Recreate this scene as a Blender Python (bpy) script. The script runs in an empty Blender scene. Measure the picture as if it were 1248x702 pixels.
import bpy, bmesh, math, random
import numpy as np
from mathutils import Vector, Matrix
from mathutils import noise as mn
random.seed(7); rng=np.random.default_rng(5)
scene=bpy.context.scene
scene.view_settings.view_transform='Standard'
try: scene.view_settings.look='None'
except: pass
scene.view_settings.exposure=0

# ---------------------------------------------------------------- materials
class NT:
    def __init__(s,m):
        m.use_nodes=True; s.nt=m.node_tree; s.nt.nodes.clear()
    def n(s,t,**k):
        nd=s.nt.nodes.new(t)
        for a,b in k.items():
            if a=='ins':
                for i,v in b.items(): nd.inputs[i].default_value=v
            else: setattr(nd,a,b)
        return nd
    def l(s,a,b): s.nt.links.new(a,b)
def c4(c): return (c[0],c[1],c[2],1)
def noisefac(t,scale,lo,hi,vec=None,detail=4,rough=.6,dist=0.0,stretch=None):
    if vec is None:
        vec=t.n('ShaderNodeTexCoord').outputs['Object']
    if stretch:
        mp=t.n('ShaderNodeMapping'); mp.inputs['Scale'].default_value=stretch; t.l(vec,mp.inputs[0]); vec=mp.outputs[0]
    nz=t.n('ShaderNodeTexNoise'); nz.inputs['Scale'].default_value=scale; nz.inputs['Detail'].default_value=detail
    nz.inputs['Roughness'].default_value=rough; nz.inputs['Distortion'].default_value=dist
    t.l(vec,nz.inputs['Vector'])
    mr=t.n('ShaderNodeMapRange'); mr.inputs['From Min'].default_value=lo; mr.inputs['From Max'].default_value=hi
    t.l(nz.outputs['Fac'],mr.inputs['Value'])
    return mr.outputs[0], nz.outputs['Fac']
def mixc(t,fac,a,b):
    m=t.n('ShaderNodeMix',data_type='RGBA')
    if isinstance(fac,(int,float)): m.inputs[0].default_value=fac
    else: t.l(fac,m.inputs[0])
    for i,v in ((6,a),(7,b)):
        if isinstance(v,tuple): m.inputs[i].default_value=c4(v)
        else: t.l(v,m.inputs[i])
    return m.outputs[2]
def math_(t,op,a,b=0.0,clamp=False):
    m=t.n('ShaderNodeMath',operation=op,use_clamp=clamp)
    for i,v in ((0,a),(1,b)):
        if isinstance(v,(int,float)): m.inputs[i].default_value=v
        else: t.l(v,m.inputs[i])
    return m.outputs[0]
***
# Set problem
Extract each line of the listing above, copying it word for word.

# Full solution
Recreate this scene as a Blender Python (bpy) script. The script runs in an empty Blender scene. Measure the picture as if it were 1248x702 pixels.
import bpy, bmesh, math, random
import numpy as np
from mathutils import Vector, Matrix
from mathutils import noise as mn
random.seed(7); rng=np.random.default_rng(5)
scene=bpy.context.scene
scene.view_settings.view_transform='Standard'
try: scene.view_settings.look='None'
except: pass
scene.view_settings.exposure=0

# ---------------------------------------------------------------- materials
class NT:
    def __init__(s,m):
        m.use_nodes=True; s.nt=m.node_tree; s.nt.nodes.clear()
    def n(s,t,**k):
        nd=s.nt.nodes.new(t)
        for a,b in k.items():
            if a=='ins':
                for i,v in b.items(): nd.inputs[i].default_value=v
            else: setattr(nd,a,b)
        return nd
    def l(s,a,b): s.nt.links.new(a,b)
def c4(c): return (c[0],c[1],c[2],1)
def noisefac(t,scale,lo,hi,vec=None,detail=4,rough=.6,dist=0.0,stretch=None):
    if vec is None:
        vec=t.n('ShaderNodeTexCoord').outputs['Object']
    if stretch:
        mp=t.n('ShaderNodeMapping'); mp.inputs['Scale'].default_value=stretch; t.l(vec,mp.inputs[0]); vec=mp.outputs[0]
    nz=t.n('ShaderNodeTexNoise'); nz.inputs['Scale'].default_value=scale; nz.inputs['Detail'].default_value=detail
    nz.inputs['Roughness'].default_value=rough; nz.inputs['Distortion'].default_value=dist
    t.l(vec,nz.inputs['Vector'])
    mr=t.n('ShaderNodeMapRange'); mr.inputs['From Min'].default_value=lo; mr.inputs['From Max'].default_value=hi
    t.l(nz.outputs['Fac'],mr.inputs['Value'])
    return mr.outputs[0], nz.outputs['Fac']
def mixc(t,fac,a,b):
    m=t.n('ShaderNodeMix',data_type='RGBA')
    if isinstance(fac,(int,float)): m.inputs[0].default_value=fac
    else: t.l(fac,m.inputs[0])
    for i,v in ((6,a),(7,b)):
        if isinstance(v,tuple): m.inputs[i].default_value=c4(v)
        else: t.l(v,m.inputs[i])
    return m.outputs[2]
def math_(t,op,a,b=0.0,clamp=False):
    m=t.n('ShaderNodeMath',operation=op,use_clamp=clamp)
    for i,v in ((0,a),(1,b)):
        if isinstance(v,(int,float)): m.inputs[i].default_value=v
        else: t.l(v,m.inputs[i])
    return m.outputs[0]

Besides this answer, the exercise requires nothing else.